For two weeks now, Schultz has defied Bloomberg’s insight. He and his senior strategists, Steve Schmidt and Bill Burton—a former Bush adviser and a former Obama adviser, respectively—say Schultz is as entitled as anyone else to run for president, regardless of all the popular fears about spoiler candidates splintering the opposition to Trump. Schultz sees a way forward. It follows logically, if not quite plausibly: Trump has pulled the Republican Party to the right, Bernie Sanders has pulled the Democratic Party to the left, and so there should be some undervalued real estate in the otherwise barren political center. In Schultz’s estimation, the polarization and the relatively low voter turnout rates mean some great number of disaffected Americans are holding out for a bland, ambidextrous hero. Howard Schultz is probably wrong. Howard Schultz is going to spend a personal fortune to find out.

These off-brand candidacies used to suggest some generational shifts in the overall partisan dynamic—even when the candidate lost. George Wallace didn’t win the Democratic presidential nomination as a Dixiecrat, but he did announce the decisive shift in the Democratic Party’s support for racial integration and civil rights reforms. Ross Perot was a goofball, but he also represented real, broad concerns about globalization, concerns that Trump now routinely underscores in his dealings with Mexico, Canada, China, and Japan. Ralph Nader hates the Democrats, but he also presaged the current left-wing rebellion against the center-left establishmentarians who have dominated the Democratic Party for the past half-century. They lost. They mattered. They mattered because their ideas mattered, if only marginally.

But the 1990s are when the two major parties and the political media began to render all third-party candidates as vanity candidates. In posterity, Perot is largely defined by his personal quirks; his drawl, his candor, his charts, his graphs, and his wealth. His political significance is reduced to his supposedly breaking the 1992 presidential election in Bill Clinton’s favor. In the darkest accounts of the Florida recount, Nader somehow bears more responsibility than any of the relevant Supreme Court justices for turning the 2000 presidential election in George W. Bush’s direction.
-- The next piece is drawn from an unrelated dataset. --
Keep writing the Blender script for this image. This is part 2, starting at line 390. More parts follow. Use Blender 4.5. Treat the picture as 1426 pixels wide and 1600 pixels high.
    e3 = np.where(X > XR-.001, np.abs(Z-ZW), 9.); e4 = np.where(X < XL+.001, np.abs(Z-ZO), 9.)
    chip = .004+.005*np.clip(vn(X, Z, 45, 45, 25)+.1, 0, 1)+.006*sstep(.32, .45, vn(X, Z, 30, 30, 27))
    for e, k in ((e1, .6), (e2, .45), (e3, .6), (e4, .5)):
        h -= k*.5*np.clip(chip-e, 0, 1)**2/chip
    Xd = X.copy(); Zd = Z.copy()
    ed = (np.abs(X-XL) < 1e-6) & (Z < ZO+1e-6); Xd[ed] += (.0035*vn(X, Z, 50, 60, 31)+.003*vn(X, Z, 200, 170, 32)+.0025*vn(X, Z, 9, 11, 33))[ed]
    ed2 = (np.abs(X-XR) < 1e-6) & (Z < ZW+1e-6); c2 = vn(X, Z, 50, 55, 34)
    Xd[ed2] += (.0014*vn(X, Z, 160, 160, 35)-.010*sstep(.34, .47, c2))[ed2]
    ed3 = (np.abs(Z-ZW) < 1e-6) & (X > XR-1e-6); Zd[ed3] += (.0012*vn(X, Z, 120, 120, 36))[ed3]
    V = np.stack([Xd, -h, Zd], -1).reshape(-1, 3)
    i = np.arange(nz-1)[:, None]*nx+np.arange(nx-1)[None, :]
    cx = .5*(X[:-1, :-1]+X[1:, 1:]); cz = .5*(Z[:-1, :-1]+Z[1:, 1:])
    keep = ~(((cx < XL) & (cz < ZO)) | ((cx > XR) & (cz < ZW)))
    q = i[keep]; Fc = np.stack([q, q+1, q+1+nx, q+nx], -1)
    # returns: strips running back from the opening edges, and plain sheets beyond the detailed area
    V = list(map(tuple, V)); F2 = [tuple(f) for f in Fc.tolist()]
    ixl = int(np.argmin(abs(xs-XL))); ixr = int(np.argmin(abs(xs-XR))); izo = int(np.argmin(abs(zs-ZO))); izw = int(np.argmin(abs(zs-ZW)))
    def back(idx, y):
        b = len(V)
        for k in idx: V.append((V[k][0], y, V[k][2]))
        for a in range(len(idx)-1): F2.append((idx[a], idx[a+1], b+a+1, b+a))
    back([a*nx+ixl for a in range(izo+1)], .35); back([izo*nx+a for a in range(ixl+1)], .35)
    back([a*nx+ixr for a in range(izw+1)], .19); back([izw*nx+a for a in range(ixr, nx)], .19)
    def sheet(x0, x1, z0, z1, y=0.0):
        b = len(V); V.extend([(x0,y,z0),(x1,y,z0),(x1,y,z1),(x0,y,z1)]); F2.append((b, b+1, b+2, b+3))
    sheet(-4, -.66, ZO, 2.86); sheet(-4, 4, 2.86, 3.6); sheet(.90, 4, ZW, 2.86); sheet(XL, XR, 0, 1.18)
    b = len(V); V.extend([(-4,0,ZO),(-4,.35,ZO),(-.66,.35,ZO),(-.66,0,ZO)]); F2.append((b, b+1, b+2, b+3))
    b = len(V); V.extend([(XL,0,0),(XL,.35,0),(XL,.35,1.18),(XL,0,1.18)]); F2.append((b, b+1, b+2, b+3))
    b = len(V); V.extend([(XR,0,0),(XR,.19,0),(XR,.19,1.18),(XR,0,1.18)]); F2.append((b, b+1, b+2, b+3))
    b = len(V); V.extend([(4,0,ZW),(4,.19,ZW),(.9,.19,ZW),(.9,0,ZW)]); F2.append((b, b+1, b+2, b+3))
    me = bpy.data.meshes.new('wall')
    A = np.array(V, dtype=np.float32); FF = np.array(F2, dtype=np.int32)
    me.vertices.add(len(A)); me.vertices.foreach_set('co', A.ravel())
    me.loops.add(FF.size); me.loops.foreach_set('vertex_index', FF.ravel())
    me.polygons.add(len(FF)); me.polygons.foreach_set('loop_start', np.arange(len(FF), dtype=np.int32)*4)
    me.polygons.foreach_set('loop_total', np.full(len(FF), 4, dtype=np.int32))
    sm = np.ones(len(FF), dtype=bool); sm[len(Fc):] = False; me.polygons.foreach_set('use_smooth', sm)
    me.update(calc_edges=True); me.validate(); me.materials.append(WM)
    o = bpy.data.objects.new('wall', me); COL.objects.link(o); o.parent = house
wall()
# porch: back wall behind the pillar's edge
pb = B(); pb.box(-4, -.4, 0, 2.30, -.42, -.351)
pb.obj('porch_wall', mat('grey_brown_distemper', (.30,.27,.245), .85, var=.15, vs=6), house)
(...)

Nader was a renowned consumer-rights activist, and now his legacy is reduced to a couple of curse words: spoiler candidate. The 1990s rebranded independent presidential bids, starring self-centered losers and novelty figurines who scramble the popular will as processed in the Electoral College. In the previous presidential campaign season, the leading third-party candidates were the Libertarian nominee, Gary Johnson, the know-nothing candidate for stoners; and the Green Party nominee, Jill Stein, the conspiracy-theorist candidate for disaffected liberals who barely managed to vote at all. Meanwhile, Sanders, an independent socialist, defied marginalization by running in the Democratic primary. Sanders resented the Democratic Party, so he challenged its ideas and thus changed a major party’s outlook.

Schultz’s rebellion against the two-party system seems far more vapid, disorganized, and self-centered than the average protest candidate. Who will Schultz ideally represent, exactly? His ambition is clear enough. His constituencies are hopelessly vague. So, too, is his conception of what politics even is. For two weeks, the nascent Schultz campaign has angrily struggled to explain why, exactly, Howard Schultz is running for president. Last week, Schmidt stormed out of an interview on his own podcast to avoid addressing Schultz’s wealth and its political significance. It’s all Schultz has at the onset, and he can’t even talk about it. So we are all left to assess Schultz’s personal brand—his identity, his so-called centrism—as the candidate’s sole quality. The Republican Party flatters billionaires, but it also flatters aspiring billionaires, free-market fundamentalists, abortion-rights opponents, anti-LGBTQ evangelicals, white nationalists—a broad coalition of voters. The only formative constituency for Schultz is the billionaires, plus a few cable news producers. He isn’t as quirky as Johnson or Stein, nor is he as eccentric as Perot, and that’s exactly his problem. And unlike Oprah Winfrey or, say, Donald J. Trump, he’s too whimsical to take seriously and too dull to matter.